Key proposals include:
- An individualized-determination process that allows applicants to hire a qualified professional, at their expense, to calculate an alternative replacement ratio based on environmental functions (carbon sequestration, air-quality benefit, stormwater mitigation, shade, biodiversity, erosion control). The professional's calculation would be peer-reviewed; if the peer review recommends a more burdensome plan, the applicant could appeal to the hearing examiner.
- Removal of language that suggested replacement trees could be planted off-site outside Edmonds' jurisdiction until the city develops a formal off-site planting program.
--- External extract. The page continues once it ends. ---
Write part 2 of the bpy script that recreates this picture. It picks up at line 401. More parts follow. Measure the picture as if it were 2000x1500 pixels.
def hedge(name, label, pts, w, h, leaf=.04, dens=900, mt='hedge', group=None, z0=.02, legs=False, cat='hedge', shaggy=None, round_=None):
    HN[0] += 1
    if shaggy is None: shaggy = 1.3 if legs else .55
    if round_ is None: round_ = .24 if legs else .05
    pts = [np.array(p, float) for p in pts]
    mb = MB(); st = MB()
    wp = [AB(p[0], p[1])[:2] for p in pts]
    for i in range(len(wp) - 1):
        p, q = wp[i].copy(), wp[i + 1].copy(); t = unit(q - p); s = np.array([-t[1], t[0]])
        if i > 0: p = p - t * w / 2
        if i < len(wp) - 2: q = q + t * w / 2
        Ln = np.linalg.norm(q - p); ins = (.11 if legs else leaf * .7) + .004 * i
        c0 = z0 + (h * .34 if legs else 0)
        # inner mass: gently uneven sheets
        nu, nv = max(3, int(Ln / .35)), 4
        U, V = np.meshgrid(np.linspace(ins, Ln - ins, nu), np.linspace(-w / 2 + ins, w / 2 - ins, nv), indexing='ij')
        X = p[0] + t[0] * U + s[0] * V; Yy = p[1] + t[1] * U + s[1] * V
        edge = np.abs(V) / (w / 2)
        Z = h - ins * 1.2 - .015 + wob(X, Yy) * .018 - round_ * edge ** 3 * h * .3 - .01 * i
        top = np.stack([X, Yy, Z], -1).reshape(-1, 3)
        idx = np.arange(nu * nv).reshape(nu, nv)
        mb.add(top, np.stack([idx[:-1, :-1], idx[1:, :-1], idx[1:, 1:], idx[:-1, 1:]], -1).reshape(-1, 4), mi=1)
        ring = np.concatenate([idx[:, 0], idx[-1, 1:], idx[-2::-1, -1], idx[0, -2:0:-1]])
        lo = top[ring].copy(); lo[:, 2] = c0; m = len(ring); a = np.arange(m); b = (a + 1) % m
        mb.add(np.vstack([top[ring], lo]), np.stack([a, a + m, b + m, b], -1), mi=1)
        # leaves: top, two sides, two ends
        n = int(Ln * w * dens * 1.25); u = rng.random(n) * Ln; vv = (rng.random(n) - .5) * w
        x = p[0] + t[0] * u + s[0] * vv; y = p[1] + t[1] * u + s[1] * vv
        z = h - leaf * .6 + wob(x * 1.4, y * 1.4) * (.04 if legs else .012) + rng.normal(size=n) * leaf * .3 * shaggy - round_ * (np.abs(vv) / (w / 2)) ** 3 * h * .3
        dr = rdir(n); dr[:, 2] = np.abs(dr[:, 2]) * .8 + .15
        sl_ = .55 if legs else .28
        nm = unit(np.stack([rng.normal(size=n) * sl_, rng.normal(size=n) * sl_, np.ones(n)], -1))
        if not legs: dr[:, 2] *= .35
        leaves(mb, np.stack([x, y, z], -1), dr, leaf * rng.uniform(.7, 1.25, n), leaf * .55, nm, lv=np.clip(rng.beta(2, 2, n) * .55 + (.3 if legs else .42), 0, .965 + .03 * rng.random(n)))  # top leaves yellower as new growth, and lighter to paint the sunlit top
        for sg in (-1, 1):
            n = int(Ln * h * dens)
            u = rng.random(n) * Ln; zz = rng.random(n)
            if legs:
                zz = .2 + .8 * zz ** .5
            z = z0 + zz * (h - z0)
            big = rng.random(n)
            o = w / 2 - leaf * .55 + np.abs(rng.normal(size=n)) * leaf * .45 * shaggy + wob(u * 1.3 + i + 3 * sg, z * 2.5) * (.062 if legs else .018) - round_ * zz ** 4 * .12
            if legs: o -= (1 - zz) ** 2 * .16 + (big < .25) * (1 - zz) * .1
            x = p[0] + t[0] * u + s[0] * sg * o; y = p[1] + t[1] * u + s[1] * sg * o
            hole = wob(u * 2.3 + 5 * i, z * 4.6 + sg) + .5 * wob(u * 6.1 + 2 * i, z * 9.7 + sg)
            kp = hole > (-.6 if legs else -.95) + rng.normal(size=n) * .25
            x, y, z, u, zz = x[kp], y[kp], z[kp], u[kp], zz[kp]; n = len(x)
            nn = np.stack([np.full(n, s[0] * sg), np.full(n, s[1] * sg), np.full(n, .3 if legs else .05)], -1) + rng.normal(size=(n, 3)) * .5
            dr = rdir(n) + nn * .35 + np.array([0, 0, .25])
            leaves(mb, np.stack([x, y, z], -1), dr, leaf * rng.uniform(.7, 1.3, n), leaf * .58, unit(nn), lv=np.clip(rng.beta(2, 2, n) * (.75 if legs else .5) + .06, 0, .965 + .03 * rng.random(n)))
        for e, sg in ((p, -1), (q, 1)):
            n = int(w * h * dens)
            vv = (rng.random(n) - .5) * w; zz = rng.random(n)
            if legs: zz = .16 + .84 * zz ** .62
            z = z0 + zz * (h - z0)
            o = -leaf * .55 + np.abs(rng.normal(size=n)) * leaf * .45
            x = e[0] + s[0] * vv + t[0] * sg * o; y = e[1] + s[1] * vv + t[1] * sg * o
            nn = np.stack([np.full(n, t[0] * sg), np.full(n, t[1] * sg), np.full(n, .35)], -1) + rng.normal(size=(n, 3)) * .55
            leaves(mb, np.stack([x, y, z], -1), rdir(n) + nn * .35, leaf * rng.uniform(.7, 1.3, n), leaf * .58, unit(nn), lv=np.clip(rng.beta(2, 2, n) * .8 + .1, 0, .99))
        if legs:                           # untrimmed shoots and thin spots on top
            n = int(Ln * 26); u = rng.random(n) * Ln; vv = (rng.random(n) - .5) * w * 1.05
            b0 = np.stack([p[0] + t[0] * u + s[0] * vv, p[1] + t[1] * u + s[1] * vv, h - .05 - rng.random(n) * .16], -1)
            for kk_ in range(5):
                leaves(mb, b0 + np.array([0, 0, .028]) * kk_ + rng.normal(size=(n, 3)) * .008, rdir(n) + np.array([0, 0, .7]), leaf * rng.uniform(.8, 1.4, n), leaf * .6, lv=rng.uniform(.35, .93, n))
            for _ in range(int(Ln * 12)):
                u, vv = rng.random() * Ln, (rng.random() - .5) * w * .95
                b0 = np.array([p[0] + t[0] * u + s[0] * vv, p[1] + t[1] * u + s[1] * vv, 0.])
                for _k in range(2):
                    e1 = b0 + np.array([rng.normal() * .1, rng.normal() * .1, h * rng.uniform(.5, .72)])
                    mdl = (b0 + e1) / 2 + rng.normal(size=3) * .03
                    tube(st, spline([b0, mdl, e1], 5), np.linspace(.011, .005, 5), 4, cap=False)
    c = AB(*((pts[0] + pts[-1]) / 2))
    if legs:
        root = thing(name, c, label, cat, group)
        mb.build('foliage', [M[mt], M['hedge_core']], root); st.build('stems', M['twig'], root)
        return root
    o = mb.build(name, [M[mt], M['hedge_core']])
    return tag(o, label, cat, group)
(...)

- Clarification that an appraisal is required for significant trees (those above the diameter threshold) but that an appraisal may be unnecessary where a maximum fee-in-lieu already applies.
- Removal of the notice-on-title requirement; staff said the notice had created unanticipated problems and was not performing as intended.
- A longer and larger maintenance bond for replacements: increasing bonding from two to five years and increasing the bond amount (proposal discussed: from 15% to 50%) to ensure replanting and account for inflation.
Paraday read the individualized-determination language into the record and explained that qualified professionals should "use best available science to quantify the environmental value of the trees that will be removed. No precise mathematical calculation is required, but the qualified professional must make some effort to quantify its findings." He said the plan must show at least 50% of the environmental value is replaced on-site within 20 years, or the balance can be achieved off-site via a fee-in-lieu subject to peer review.
Board members asked clarifying questions about who would pay for appraisals and peer reviews and how "peer review" would be defined. Several board members and staff said the practical experience has been that developers default to the city’s maximum fee-in-lieu rather than pursue appraisals. Board member Nick Maxwell suggested updating terminology from "DBH (diameter at breast height)" to "DSH (diameter at standard height)" for inclusivity; staff indicated the change could be handled in a minor-code clean-up.
Paraday said he presented the package for discussion and expected staff to return with any requested edits; the board did not take formal action that night but expected to consider a recommendation at a subsequent meeting. "We're not looking for action tonight…you've got until your next meeting to make a recommendation if you need more time," Paraday said.